小学生といっても、1年生と6年生では具体的な学校生活は大きく違いますし、重ねてきた体験も経験も違っているでしょう。もちろん、感じ方にも、考え方、行動にも違いがあきらかにあるはずです。それらは単に年齢による違いというよりも、それぞれ、ひとりひとりの「あなた」の、個性であるとわたしは考えています。
 個性を大事にと言いながら、一方でみんなとおなじを求める社会において、わたしたちは「違いから学ぶ」こともたくさんあると思います。それぞれのかたの作品が、ほんとうにひとりひとり違うように。だからこそ素晴らしいように、です。
 この「審査を終えて」も、年齢はもとよりそれぞれの違いをもった「あなた」がた、どの年代に合わせて書いたらいいのか、正直、迷います。それでお願いがあります。難しい言葉やわかりにくいところなどは、友だちと話し合ってください。ああだこうだと、わいわいがやがや話し合うことも学校という空間で学べるテーマだと思います。
 友だち同士で話し合ってもわからない場合は、先生や保護者のかたなど、あなたの近くにいる大人とも話し合ってください。

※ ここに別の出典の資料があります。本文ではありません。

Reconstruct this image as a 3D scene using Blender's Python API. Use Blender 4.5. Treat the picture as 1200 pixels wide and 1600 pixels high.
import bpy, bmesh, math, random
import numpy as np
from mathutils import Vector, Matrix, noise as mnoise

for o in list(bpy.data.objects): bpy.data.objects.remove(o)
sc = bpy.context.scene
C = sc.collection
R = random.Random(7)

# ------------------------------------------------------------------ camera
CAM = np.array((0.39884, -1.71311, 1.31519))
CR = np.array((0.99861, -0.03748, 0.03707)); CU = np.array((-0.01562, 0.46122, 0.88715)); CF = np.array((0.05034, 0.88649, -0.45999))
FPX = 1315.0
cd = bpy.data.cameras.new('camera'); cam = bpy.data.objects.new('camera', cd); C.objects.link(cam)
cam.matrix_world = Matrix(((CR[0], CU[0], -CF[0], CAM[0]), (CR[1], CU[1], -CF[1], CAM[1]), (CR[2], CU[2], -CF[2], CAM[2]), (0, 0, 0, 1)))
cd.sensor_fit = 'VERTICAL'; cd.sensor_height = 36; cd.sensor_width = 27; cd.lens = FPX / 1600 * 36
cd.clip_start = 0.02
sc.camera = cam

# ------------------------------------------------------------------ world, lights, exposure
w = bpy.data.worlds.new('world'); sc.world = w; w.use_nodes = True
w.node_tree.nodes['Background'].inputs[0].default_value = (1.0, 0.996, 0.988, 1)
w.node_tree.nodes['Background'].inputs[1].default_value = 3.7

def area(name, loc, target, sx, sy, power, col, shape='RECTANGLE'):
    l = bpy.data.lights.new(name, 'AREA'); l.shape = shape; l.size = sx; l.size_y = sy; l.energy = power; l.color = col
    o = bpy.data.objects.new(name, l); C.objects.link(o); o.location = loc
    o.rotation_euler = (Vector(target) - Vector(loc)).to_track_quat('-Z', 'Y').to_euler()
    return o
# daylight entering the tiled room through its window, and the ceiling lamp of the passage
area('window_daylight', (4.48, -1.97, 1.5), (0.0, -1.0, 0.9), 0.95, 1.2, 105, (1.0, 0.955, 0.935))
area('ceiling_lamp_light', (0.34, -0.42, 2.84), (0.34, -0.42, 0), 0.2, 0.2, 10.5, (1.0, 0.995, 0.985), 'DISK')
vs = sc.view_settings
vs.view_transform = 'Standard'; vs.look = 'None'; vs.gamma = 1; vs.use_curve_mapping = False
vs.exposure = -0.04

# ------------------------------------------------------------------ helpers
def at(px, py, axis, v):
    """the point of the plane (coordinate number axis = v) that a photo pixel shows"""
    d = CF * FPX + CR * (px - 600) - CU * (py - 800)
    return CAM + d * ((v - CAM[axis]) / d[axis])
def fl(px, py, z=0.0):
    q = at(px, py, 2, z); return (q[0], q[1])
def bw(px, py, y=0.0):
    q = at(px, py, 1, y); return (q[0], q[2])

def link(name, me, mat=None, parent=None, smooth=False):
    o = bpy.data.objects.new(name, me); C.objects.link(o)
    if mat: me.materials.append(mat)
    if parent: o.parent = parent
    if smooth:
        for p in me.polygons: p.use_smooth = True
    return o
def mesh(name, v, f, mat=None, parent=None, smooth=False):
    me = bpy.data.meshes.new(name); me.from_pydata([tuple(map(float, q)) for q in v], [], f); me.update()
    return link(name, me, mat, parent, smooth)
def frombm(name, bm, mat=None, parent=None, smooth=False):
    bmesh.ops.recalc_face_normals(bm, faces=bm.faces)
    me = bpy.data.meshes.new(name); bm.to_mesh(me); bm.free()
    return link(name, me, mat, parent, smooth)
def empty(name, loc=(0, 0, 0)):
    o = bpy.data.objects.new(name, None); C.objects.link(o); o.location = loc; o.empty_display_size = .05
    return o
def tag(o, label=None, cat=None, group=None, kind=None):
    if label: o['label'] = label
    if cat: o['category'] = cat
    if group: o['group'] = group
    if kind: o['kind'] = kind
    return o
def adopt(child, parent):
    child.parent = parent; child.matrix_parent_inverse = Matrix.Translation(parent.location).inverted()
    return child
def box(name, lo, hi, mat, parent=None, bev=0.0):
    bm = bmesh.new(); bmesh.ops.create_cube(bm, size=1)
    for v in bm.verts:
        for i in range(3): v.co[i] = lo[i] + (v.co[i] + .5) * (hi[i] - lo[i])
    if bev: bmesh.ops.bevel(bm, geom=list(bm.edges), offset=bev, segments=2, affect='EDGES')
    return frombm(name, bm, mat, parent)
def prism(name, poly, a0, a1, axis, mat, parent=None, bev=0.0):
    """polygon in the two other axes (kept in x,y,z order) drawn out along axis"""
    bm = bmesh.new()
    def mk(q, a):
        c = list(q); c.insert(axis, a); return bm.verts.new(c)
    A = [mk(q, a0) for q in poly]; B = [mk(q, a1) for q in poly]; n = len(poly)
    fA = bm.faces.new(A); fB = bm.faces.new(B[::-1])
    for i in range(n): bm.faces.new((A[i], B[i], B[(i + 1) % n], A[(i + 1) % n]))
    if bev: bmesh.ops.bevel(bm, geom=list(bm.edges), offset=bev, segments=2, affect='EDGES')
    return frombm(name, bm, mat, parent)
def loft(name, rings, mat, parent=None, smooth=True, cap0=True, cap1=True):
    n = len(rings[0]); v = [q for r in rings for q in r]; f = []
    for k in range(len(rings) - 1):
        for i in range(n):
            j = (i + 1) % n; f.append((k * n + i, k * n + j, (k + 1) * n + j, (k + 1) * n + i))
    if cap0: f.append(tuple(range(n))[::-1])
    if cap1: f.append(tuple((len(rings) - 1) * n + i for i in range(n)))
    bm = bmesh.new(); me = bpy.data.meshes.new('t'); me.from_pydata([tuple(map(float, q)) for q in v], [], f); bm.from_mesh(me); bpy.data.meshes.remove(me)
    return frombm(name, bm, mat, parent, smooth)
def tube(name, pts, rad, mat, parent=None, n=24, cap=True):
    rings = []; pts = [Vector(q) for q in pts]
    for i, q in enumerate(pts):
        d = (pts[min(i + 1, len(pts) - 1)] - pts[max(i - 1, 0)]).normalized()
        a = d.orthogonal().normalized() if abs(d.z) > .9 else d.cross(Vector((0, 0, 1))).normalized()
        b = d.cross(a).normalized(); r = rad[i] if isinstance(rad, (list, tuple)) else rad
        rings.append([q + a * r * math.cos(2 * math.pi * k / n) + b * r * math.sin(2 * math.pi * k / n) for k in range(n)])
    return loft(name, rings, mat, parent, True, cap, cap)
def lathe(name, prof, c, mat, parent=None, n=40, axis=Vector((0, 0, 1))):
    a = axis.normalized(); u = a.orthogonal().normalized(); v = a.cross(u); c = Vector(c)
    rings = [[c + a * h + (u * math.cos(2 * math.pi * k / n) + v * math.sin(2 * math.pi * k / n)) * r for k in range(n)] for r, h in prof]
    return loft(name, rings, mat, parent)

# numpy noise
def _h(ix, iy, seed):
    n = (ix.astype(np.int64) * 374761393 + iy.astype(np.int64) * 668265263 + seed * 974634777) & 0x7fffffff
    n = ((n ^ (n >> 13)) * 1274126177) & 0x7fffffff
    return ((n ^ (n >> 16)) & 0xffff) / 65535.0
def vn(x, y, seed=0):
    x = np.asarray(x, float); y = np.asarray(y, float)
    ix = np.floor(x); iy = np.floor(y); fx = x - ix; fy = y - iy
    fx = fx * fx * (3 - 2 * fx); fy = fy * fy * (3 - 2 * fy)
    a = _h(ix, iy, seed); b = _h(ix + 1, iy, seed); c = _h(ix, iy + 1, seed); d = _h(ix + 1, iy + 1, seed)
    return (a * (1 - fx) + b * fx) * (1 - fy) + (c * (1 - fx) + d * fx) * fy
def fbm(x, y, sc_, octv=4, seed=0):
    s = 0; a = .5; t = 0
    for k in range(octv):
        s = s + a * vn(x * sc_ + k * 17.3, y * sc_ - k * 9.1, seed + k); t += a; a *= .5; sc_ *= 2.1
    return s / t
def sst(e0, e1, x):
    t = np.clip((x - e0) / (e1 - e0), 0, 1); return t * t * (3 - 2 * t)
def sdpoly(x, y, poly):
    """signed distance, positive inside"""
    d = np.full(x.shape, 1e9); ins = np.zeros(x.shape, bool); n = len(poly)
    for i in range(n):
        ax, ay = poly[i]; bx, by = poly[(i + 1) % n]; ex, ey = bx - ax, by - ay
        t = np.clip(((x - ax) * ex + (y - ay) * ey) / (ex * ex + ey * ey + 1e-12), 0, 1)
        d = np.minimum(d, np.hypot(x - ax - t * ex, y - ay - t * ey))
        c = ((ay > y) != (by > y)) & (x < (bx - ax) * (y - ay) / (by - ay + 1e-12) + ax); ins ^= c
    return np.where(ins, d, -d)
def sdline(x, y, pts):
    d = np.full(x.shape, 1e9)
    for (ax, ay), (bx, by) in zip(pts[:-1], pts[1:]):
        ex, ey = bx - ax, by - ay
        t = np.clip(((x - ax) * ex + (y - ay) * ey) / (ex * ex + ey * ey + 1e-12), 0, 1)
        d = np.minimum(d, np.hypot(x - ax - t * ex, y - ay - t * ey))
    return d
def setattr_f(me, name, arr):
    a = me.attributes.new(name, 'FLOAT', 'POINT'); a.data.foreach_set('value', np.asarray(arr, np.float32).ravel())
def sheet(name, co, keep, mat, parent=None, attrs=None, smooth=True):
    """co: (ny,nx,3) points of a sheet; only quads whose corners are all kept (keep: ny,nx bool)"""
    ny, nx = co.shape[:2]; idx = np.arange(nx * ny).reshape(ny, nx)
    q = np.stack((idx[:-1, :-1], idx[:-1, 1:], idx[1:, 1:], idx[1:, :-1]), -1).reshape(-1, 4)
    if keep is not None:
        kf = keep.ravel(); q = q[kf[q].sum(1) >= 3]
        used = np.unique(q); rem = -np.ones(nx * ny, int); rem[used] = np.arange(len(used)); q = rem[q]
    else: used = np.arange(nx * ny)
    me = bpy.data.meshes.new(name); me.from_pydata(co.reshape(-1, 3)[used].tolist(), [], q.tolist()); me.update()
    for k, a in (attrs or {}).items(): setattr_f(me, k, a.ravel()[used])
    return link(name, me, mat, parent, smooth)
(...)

鶴岡千代子さんが書かれた詩、『雑草のうた』という作品があります。

せっかく 花を さかせても
せっかく 葉っぱを ひろげても
ふりむいていく 人はない
それでも 平気さ みんなして
むんむん草むら つくってく

 そんな言葉で始まる作品です。この詩の中の「草むら」を、教室や学校と言いかえることもできるかもしれません。

「それでも 平気さ みんなして
むんむん草むらつくってく」

 草むらは1本の草がたくさん集まってできるものです。同時に1本1本の草が根を張り、葉を広げてちゃんと立っていてこそ、草むらはできあがります。学校もまたそういう空間(場)であると、それぞれの作品を読みながら、考えました。ところで……。ウクライナの子どもたちは、どうしているでしょう。幼い草が踏まれない社会を作っていきたいと思います。同時に道端の草にも名前があることも学びたいですね。
 書き続けてください。書くことを通して、わたしたちは言葉と考えることを、実行することと結びつけるのですから。
 受賞をされた「あなた」、おめでとうございます。
 同時に、おしくも受賞されなかった「友だち」にも「むんむん草むら」を作っていこうよ、と声をかけてください。ひとりでしゃがみこむところが、みんなが集まったところが、そのまま、あなたの「学校」にもなるのですから。